__Goal of the exercise__. Give back the full material, exactly as it reads.

__Given material__.
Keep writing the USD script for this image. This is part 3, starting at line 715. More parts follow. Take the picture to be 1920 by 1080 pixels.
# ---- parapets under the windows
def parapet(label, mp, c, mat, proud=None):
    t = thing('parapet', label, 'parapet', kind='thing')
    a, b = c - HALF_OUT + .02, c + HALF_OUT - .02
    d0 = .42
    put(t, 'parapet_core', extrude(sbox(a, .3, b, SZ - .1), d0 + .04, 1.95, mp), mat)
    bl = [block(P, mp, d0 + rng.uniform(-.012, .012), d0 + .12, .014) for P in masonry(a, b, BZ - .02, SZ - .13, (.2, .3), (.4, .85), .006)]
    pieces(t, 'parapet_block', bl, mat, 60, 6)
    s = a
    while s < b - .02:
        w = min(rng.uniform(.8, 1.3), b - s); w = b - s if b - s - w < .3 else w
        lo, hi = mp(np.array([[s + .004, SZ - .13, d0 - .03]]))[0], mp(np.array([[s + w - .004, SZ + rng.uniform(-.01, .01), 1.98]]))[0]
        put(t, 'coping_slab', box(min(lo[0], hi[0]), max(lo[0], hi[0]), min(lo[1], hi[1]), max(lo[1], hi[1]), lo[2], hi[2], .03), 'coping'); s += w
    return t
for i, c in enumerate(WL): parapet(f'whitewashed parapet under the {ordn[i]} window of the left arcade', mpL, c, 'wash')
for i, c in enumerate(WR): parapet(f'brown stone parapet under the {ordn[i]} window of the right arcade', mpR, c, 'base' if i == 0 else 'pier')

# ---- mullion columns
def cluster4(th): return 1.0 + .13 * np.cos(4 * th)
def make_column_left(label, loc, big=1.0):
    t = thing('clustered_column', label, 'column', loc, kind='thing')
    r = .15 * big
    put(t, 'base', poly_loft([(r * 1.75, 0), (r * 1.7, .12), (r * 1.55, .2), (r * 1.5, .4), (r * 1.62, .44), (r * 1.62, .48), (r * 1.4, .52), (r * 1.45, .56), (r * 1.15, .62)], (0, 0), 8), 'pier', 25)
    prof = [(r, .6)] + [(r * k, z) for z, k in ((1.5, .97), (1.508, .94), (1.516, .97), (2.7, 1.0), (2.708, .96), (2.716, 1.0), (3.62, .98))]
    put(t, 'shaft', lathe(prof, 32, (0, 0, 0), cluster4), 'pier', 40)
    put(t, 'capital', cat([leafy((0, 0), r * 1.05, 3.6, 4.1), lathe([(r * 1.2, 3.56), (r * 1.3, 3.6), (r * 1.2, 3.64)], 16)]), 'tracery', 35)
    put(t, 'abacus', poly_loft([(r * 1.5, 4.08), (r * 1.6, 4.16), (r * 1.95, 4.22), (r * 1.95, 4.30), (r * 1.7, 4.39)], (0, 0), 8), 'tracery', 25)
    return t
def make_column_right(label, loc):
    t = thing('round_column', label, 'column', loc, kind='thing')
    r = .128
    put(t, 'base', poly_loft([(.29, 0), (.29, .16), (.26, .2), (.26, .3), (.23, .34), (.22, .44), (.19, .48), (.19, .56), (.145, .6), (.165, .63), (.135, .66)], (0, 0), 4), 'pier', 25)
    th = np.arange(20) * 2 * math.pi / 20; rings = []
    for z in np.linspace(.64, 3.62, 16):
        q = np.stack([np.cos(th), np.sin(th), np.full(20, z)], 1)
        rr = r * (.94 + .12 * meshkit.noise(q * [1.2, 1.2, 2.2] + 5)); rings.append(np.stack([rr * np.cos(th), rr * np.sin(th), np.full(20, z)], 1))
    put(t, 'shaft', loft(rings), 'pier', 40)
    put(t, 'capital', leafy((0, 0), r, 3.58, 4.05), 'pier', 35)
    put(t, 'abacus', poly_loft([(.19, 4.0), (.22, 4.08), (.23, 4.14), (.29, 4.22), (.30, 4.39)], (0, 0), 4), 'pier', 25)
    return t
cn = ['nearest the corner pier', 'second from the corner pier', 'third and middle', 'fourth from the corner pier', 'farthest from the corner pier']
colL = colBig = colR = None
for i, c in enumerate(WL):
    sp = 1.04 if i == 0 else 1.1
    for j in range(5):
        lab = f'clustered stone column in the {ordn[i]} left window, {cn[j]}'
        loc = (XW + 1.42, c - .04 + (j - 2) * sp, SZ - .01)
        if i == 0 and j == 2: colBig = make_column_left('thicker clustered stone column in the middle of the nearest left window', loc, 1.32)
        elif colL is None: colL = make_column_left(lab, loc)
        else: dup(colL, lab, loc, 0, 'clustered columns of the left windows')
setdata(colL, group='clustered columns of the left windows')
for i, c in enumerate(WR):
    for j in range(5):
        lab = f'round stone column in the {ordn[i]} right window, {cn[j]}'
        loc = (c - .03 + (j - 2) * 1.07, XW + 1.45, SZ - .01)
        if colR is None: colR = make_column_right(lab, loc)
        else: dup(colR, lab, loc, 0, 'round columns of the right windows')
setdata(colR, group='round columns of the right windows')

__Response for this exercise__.
Keep writing the USD script for this image. This is part 3, starting at line 715. More parts follow. Take the picture to be 1920 by 1080 pixels.
# ---- parapets under the windows
def parapet(label, mp, c, mat, proud=None):
    t = thing('parapet', label, 'parapet', kind='thing')
    a, b = c - HALF_OUT + .02, c + HALF_OUT - .02
    d0 = .42
    put(t, 'parapet_core', extrude(sbox(a, .3, b, SZ - .1), d0 + .04, 1.95, mp), mat)
    bl = [block(P, mp, d0 + rng.uniform(-.012, .012), d0 + .12, .014) for P in masonry(a, b, BZ - .02, SZ - .13, (.2, .3), (.4, .85), .006)]
    pieces(t, 'parapet_block', bl, mat, 60, 6)
    s = a
    while s < b - .02:
        w = min(rng.uniform(.8, 1.3), b - s); w = b - s if b - s - w < .3 else w
        lo, hi = mp(np.array([[s + .004, SZ - .13, d0 - .03]]))[0], mp(np.array([[s + w - .004, SZ + rng.uniform(-.01, .01), 1.98]]))[0]
        put(t, 'coping_slab', box(min(lo[0], hi[0]), max(lo[0], hi[0]), min(lo[1], hi[1]), max(lo[1], hi[1]), lo[2], hi[2], .03), 'coping'); s += w
    return t
for i, c in enumerate(WL): parapet(f'whitewashed parapet under the {ordn[i]} window of the left arcade', mpL, c, 'wash')
for i, c in enumerate(WR): parapet(f'brown stone parapet under the {ordn[i]} window of the right arcade', mpR, c, 'base' if i == 0 else 'pier')

# ---- mullion columns
def cluster4(th): return 1.0 + .13 * np.cos(4 * th)
def make_column_left(label, loc, big=1.0):
    t = thing('clustered_column', label, 'column', loc, kind='thing')
    r = .15 * big
    put(t, 'base', poly_loft([(r * 1.75, 0), (r * 1.7, .12), (r * 1.55, .2), (r * 1.5, .4), (r * 1.62, .44), (r * 1.62, .48), (r * 1.4, .52), (r * 1.45, .56), (r * 1.15, .62)], (0, 0), 8), 'pier', 25)
    prof = [(r, .6)] + [(r * k, z) for z, k in ((1.5, .97), (1.508, .94), (1.516, .97), (2.7, 1.0), (2.708, .96), (2.716, 1.0), (3.62, .98))]
    put(t, 'shaft', lathe(prof, 32, (0, 0, 0), cluster4), 'pier', 40)
    put(t, 'capital', cat([leafy((0, 0), r * 1.05, 3.6, 4.1), lathe([(r * 1.2, 3.56), (r * 1.3, 3.6), (r * 1.2, 3.64)], 16)]), 'tracery', 35)
    put(t, 'abacus', poly_loft([(r * 1.5, 4.08), (r * 1.6, 4.16), (r * 1.95, 4.22), (r * 1.95, 4.30), (r * 1.7, 4.39)], (0, 0), 8), 'tracery', 25)
    return t
def make_column_right(label, loc):
    t = thing('round_column', label, 'column', loc, kind='thing')
    r = .128
    put(t, 'base', poly_loft([(.29, 0), (.29, .16), (.26, .2), (.26, .3), (.23, .34), (.22, .44), (.19, .48), (.19, .56), (.145, .6), (.165, .63), (.135, .66)], (0, 0), 4), 'pier', 25)
    th = np.arange(20) * 2 * math.pi / 20; rings = []
    for z in np.linspace(.64, 3.62, 16):
        q = np.stack([np.cos(th), np.sin(th), np.full(20, z)], 1)
        rr = r * (.94 + .12 * meshkit.noise(q * [1.2, 1.2, 2.2] + 5)); rings.append(np.stack([rr * np.cos(th), rr * np.sin(th), np.full(20, z)], 1))
    put(t, 'shaft', loft(rings), 'pier', 40)
    put(t, 'capital', leafy((0, 0), r, 3.58, 4.05), 'pier', 35)
    put(t, 'abacus', poly_loft([(.19, 4.0), (.22, 4.08), (.23, 4.14), (.29, 4.22), (.30, 4.39)], (0, 0), 4), 'pier', 25)
    return t
cn = ['nearest the corner pier', 'second from the corner pier', 'third and middle', 'fourth from the corner pier', 'farthest from the corner pier']
colL = colBig = colR = None
for i, c in enumerate(WL):
    sp = 1.04 if i == 0 else 1.1
    for j in range(5):
        lab = f'clustered stone column in the {ordn[i]} left window, {cn[j]}'
        loc = (XW + 1.42, c - .04 + (j - 2) * sp, SZ - .01)
        if i == 0 and j == 2: colBig = make_column_left('thicker clustered stone column in the middle of the nearest left window', loc, 1.32)
        elif colL is None: colL = make_column_left(lab, loc)
        else: dup(colL, lab, loc, 0, 'clustered columns of the left windows')
setdata(colL, group='clustered columns of the left windows')
for i, c in enumerate(WR):
    for j in range(5):
        lab = f'round stone column in the {ordn[i]} right window, {cn[j]}'
        loc = (c - .03 + (j - 2) * 1.07, XW + 1.45, SZ - .01)
        if colR is None: colR = make_column_right(lab, loc)
        else: dup(colR, lab, loc, 0, 'round columns of the right windows')
setdata(colR, group='round columns of the right windows')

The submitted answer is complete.